» STATED GOAL
Your task is to quote the material that follows, in full and exactly.

Entries with scene source code
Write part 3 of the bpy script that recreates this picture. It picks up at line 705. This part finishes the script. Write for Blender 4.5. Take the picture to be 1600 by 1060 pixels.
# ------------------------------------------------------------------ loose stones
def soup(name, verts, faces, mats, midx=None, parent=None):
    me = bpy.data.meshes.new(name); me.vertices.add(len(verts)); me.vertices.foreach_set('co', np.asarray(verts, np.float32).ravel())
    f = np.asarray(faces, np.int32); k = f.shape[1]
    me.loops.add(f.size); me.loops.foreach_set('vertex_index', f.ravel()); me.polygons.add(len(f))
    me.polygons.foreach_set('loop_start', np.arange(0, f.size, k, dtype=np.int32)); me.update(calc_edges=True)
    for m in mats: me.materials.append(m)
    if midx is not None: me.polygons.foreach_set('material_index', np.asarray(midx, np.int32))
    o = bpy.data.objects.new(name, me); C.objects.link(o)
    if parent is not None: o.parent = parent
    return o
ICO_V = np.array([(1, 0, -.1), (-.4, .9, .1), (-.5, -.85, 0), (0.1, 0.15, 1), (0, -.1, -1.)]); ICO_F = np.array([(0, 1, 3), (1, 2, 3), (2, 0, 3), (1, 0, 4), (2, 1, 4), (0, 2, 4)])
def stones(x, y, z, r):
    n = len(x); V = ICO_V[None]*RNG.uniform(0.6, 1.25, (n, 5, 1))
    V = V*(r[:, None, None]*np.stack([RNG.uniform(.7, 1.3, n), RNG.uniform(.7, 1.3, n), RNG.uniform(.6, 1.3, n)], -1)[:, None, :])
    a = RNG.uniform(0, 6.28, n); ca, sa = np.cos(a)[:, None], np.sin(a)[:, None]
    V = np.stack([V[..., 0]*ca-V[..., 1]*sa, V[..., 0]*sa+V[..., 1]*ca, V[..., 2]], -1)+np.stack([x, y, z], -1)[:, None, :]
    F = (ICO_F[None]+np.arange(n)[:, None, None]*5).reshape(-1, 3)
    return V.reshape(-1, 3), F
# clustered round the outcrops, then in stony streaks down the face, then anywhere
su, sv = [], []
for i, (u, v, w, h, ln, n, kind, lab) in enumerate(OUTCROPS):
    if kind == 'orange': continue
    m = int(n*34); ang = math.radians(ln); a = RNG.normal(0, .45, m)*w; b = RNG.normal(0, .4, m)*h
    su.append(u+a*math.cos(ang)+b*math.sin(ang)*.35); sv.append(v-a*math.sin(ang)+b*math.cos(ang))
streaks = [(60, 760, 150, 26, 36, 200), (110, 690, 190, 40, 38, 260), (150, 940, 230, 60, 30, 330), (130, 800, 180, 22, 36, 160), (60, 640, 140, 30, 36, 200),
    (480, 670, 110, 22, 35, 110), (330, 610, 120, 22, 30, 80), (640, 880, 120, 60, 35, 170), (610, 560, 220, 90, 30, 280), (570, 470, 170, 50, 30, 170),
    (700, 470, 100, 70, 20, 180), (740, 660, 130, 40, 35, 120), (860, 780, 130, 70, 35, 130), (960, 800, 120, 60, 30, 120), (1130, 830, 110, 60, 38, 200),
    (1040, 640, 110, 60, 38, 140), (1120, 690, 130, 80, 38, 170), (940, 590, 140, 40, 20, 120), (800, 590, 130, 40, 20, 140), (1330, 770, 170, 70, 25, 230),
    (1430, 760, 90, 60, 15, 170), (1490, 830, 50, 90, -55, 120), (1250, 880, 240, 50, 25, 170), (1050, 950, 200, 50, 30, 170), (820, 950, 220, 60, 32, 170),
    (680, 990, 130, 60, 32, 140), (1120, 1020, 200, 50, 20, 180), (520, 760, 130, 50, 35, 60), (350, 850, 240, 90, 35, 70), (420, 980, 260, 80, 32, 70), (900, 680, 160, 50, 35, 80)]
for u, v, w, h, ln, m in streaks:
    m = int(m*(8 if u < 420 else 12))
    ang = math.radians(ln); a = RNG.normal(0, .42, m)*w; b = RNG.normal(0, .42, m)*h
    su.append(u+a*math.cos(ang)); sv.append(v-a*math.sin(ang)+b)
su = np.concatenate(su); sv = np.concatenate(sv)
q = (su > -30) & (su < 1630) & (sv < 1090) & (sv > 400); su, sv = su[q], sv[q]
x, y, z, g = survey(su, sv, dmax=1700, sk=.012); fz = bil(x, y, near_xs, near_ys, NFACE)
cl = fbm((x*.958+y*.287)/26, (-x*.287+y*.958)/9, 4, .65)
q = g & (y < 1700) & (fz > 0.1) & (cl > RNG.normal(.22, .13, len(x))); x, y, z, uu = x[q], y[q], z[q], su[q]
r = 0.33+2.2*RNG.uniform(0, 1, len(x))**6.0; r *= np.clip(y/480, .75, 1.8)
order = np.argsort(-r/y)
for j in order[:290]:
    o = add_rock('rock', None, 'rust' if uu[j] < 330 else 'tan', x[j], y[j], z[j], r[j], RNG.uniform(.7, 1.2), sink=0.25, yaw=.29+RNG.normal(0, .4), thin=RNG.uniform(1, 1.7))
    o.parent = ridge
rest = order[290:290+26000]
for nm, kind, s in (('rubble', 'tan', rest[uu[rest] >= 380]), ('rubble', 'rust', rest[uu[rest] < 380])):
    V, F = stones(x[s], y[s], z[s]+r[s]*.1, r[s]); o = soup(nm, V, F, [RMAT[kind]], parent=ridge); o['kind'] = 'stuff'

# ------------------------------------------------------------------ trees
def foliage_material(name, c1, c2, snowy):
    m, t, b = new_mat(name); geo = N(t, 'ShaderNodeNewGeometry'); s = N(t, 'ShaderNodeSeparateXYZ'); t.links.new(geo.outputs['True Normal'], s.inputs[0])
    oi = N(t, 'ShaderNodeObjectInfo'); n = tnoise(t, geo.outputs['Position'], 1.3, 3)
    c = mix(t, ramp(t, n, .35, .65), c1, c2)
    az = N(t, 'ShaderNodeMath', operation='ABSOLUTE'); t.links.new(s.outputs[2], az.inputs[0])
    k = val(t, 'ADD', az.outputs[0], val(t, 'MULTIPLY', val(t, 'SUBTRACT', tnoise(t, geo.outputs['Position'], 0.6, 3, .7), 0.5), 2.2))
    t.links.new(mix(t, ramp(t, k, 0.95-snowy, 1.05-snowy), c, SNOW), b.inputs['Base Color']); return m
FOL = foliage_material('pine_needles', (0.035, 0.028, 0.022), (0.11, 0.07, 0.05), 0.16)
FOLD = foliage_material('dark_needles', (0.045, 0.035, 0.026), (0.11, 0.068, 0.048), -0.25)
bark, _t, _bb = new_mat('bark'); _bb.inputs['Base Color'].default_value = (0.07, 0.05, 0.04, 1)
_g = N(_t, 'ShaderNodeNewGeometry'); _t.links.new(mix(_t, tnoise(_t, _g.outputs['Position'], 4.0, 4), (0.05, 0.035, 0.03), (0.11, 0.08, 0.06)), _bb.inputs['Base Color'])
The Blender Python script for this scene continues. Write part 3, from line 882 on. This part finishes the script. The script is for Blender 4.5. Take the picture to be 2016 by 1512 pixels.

» TASK RESPONSE
Write part 3 of the bpy script that recreates this picture. It picks up at line 705. This part finishes the script. Write for Blender 4.5. Take the picture to be 1600 by 1060 pixels.
# ------------------------------------------------------------------ loose stones
def soup(name, verts, faces, mats, midx=None, parent=None):
    me = bpy.data.meshes.new(name); me.vertices.add(len(verts)); me.vertices.foreach_set('co', np.asarray(verts, np.float32).ravel())
    f = np.asarray(faces, np.int32); k = f.shape[1]
    me.loops.add(f.size); me.loops.foreach_set('vertex_index', f.ravel()); me.polygons.add(len(f))
    me.polygons.foreach_set('loop_start', np.arange(0, f.size, k, dtype=np.int32)); me.update(calc_edges=True)
    for m in mats: me.materials.append(m)
    if midx is not None: me.polygons.foreach_set('material_index', np.asarray(midx, np.int32))
    o = bpy.data.objects.new(name, me); C.objects.link(o)
    if parent is not None: o.parent = parent
    return o
ICO_V = np.array([(1, 0, -.1), (-.4, .9, .1), (-.5, -.85, 0), (0.1, 0.15, 1), (0, -.1, -1.)]); ICO_F = np.array([(0, 1, 3), (1, 2, 3), (2, 0, 3), (1, 0, 4), (2, 1, 4), (0, 2, 4)])
def stones(x, y, z, r):
    n = len(x); V = ICO_V[None]*RNG.uniform(0.6, 1.25, (n, 5, 1))
    V = V*(r[:, None, None]*np.stack([RNG.uniform(.7, 1.3, n), RNG.uniform(.7, 1.3, n), RNG.uniform(.6, 1.3, n)], -1)[:, None, :])
    a = RNG.uniform(0, 6.28, n); ca, sa = np.cos(a)[:, None], np.sin(a)[:, None]
    V = np.stack([V[..., 0]*ca-V[..., 1]*sa, V[..., 0]*sa+V[..., 1]*ca, V[..., 2]], -1)+np.stack([x, y, z], -1)[:, None, :]
    F = (ICO_F[None]+np.arange(n)[:, None, None]*5).reshape(-1, 3)
    return V.reshape(-1, 3), F
# clustered round the outcrops, then in stony streaks down the face, then anywhere
su, sv = [], []
for i, (u, v, w, h, ln, n, kind, lab) in enumerate(OUTCROPS):
    if kind == 'orange': continue
    m = int(n*34); ang = math.radians(ln); a = RNG.normal(0, .45, m)*w; b = RNG.normal(0, .4, m)*h
    su.append(u+a*math.cos(ang)+b*math.sin(ang)*.35); sv.append(v-a*math.sin(ang)+b*math.cos(ang))
streaks = [(60, 760, 150, 26, 36, 200), (110, 690, 190, 40, 38, 260), (150, 940, 230, 60, 30, 330), (130, 800, 180, 22, 36, 160), (60, 640, 140, 30, 36, 200),
    (480, 670, 110, 22, 35, 110), (330, 610, 120, 22, 30, 80), (640, 880, 120, 60, 35, 170), (610, 560, 220, 90, 30, 280), (570, 470, 170, 50, 30, 170),
    (700, 470, 100, 70, 20, 180), (740, 660, 130, 40, 35, 120), (860, 780, 130, 70, 35, 130), (960, 800, 120, 60, 30, 120), (1130, 830, 110, 60, 38, 200),
    (1040, 640, 110, 60, 38, 140), (1120, 690, 130, 80, 38, 170), (940, 590, 140, 40, 20, 120), (800, 590, 130, 40, 20, 140), (1330, 770, 170, 70, 25, 230),
    (1430, 760, 90, 60, 15, 170), (1490, 830, 50, 90, -55, 120), (1250, 880, 240, 50, 25, 170), (1050, 950, 200, 50, 30, 170), (820, 950, 220, 60, 32, 170),
    (680, 990, 130, 60, 32, 140), (1120, 1020, 200, 50, 20, 180), (520, 760, 130, 50, 35, 60), (350, 850, 240, 90, 35, 70), (420, 980, 260, 80, 32, 70), (900, 680, 160, 50, 35, 80)]
for u, v, w, h, ln, m in streaks:
    m = int(m*(8 if u < 420 else 12))
    ang = math.radians(ln); a = RNG.normal(0, .42, m)*w; b = RNG.normal(0, .42, m)*h
    su.append(u+a*math.cos(ang)); sv.append(v-a*math.sin(ang)+b)
su = np.concatenate(su); sv = np.concatenate(sv)
q = (su > -30) & (su < 1630) & (sv < 1090) & (sv > 400); su, sv = su[q], sv[q]
x, y, z, g = survey(su, sv, dmax=1700, sk=.012); fz = bil(x, y, near_xs, near_ys, NFACE)
cl = fbm((x*.958+y*.287)/26, (-x*.287+y*.958)/9, 4, .65)
q = g & (y < 1700) & (fz > 0.1) & (cl > RNG.normal(.22, .13, len(x))); x, y, z, uu = x[q], y[q], z[q], su[q]
r = 0.33+2.2*RNG.uniform(0, 1, len(x))**6.0; r *= np.clip(y/480, .75, 1.8)
order = np.argsort(-r/y)
for j in order[:290]:
    o = add_rock('rock', None, 'rust' if uu[j] < 330 else 'tan', x[j], y[j], z[j], r[j], RNG.uniform(.7, 1.2), sink=0.25, yaw=.29+RNG.normal(0, .4), thin=RNG.uniform(1, 1.7))
    o.parent = ridge
rest = order[290:290+26000]
for nm, kind, s in (('rubble', 'tan', rest[uu[rest] >= 380]), ('rubble', 'rust', rest[uu[rest] < 380])):
    V, F = stones(x[s], y[s], z[s]+r[s]*.1, r[s]); o = soup(nm, V, F, [RMAT[kind]], parent=ridge); o['kind'] = 'stuff'

# ------------------------------------------------------------------ trees
def foliage_material(name, c1, c2, snowy):
    m, t, b = new_mat(name); geo = N(t, 'ShaderNodeNewGeometry'); s = N(t, 'ShaderNodeSeparateXYZ'); t.links.new(geo.outputs['True Normal'], s.inputs[0])
    oi = N(t, 'ShaderNodeObjectInfo'); n = tnoise(t, geo.outputs['Position'], 1.3, 3)
    c = mix(t, ramp(t, n, .35, .65), c1, c2)
    az = N(t, 'ShaderNodeMath', operation='ABSOLUTE'); t.links.new(s.outputs[2], az.inputs[0])
    k = val(t, 'ADD', az.outputs[0], val(t, 'MULTIPLY', val(t, 'SUBTRACT', tnoise(t, geo.outputs['Position'], 0.6, 3, .7), 0.5), 2.2))
    t.links.new(mix(t, ramp(t, k, 0.95-snowy, 1.05-snowy), c, SNOW), b.inputs['Base Color']); return m
FOL = foliage_material('pine_needles', (0.035, 0.028, 0.022), (0.11, 0.07, 0.05), 0.16)
FOLD = foliage_material('dark_needles', (0.045, 0.035, 0.026), (0.11, 0.068, 0.048), -0.25)
bark, _t, _bb = new_mat('bark'); _bb.inputs['Base Color'].default_value = (0.07, 0.05, 0.04, 1)
_g = N(_t, 'ShaderNodeNewGeometry'); _t.links.new(mix(_t, tnoise(_t, _g.outputs['Position'], 4.0, 4), (0.05, 0.035, 0.03), (0.11, 0.08, 0.06)), _bb.inputs['Base Color'])
The Blender Python script for this scene continues. Write part 3, from line 882 on. This part finishes the script. The script is for Blender 4.5. Take the picture to be 2016 by 1512 pixels.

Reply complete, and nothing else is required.